─── Dataset entries ───

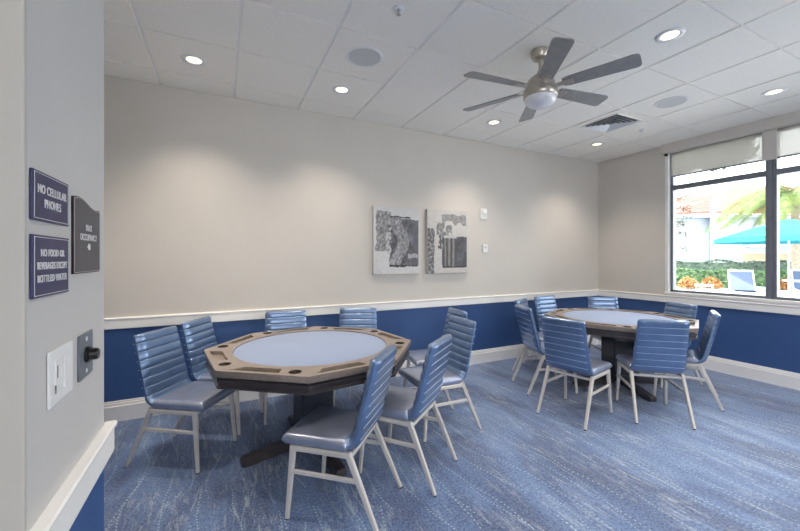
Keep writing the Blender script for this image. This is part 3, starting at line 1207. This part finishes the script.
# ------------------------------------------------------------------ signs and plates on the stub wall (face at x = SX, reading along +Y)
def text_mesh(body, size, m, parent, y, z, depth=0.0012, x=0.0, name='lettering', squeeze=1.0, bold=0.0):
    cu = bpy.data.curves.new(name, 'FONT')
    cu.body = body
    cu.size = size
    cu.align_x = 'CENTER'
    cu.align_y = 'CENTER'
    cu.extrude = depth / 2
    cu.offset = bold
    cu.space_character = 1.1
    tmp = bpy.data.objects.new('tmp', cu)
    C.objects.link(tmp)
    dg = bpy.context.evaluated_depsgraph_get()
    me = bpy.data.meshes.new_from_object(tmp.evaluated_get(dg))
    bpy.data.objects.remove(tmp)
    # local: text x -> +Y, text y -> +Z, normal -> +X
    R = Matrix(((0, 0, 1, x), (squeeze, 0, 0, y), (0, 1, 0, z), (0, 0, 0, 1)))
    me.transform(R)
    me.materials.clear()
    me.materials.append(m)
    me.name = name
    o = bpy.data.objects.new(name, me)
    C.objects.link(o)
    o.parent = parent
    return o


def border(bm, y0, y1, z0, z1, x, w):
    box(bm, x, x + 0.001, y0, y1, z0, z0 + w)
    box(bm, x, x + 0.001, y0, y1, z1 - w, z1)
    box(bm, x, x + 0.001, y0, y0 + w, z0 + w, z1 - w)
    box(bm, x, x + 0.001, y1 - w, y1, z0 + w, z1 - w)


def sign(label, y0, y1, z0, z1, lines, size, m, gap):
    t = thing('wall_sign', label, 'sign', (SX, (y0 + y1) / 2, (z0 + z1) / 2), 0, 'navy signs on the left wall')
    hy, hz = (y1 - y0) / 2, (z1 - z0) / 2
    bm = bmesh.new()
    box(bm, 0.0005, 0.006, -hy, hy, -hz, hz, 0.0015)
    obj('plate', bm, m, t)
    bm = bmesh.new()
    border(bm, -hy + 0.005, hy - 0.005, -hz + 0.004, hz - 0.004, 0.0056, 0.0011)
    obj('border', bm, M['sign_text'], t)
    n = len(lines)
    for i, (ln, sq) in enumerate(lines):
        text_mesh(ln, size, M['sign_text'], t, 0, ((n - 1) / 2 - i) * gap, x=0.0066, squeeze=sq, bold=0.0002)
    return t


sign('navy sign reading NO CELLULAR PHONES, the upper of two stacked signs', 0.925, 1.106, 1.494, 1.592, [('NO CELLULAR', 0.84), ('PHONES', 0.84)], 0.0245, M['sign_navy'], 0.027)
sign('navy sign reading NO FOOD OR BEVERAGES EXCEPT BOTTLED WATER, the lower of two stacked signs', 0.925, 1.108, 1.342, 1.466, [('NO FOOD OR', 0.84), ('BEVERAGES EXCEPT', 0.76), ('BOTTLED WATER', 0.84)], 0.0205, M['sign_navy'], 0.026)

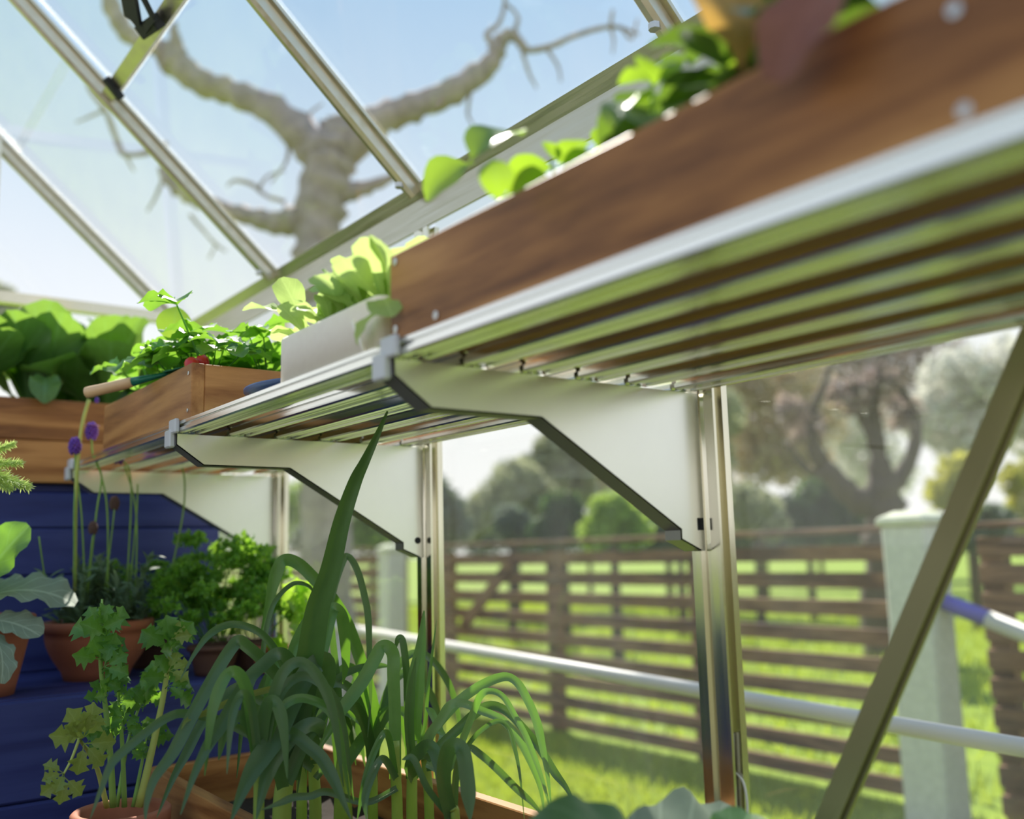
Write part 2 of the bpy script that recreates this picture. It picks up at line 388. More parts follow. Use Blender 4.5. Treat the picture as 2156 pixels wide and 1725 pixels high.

───

Aim:
Repeat the listing above up to and including the line with "box(bm, x, x + 0.001, y1", starting from its first line. Drop any pictures.

Expected answer:
Keep writing the Blender script for this image. This is part 3, starting at line 1207. This part finishes the script.
# ------------------------------------------------------------------ signs and plates on the stub wall (face at x = SX, reading along +Y)
def text_mesh(body, size, m, parent, y, z, depth=0.0012, x=0.0, name='lettering', squeeze=1.0, bold=0.0):
    cu = bpy.data.curves.new(name, 'FONT')
    cu.body = body
    cu.size = size
    cu.align_x = 'CENTER'
    cu.align_y = 'CENTER'
    cu.extrude = depth / 2
    cu.offset = bold
    cu.space_character = 1.1
    tmp = bpy.data.objects.new('tmp', cu)
    C.objects.link(tmp)
    dg = bpy.context.evaluated_depsgraph_get()
    me = bpy.data.meshes.new_from_object(tmp.evaluated_get(dg))
    bpy.data.objects.remove(tmp)
    # local: text x -> +Y, text y -> +Z, normal -> +X
    R = Matrix(((0, 0, 1, x), (squeeze, 0, 0, y), (0, 1, 0, z), (0, 0, 0, 1)))
    me.transform(R)
    me.materials.clear()
    me.materials.append(m)
    me.name = name
    o = bpy.data.objects.new(name, me)
    C.objects.link(o)
    o.parent = parent
    return o


def border(bm, y0, y1, z0, z1, x, w):
    box(bm, x, x + 0.001, y0, y1, z0, z0 + w)
    box(bm, x, x + 0.001, y0, y1, z1 - w, z1)
    box(bm, x, x + 0.001, y0, y0 + w, z0 + w, z1 - w)
    box(bm, x, x + 0.001, y1 - w, y1, z0 + w, z1 - w)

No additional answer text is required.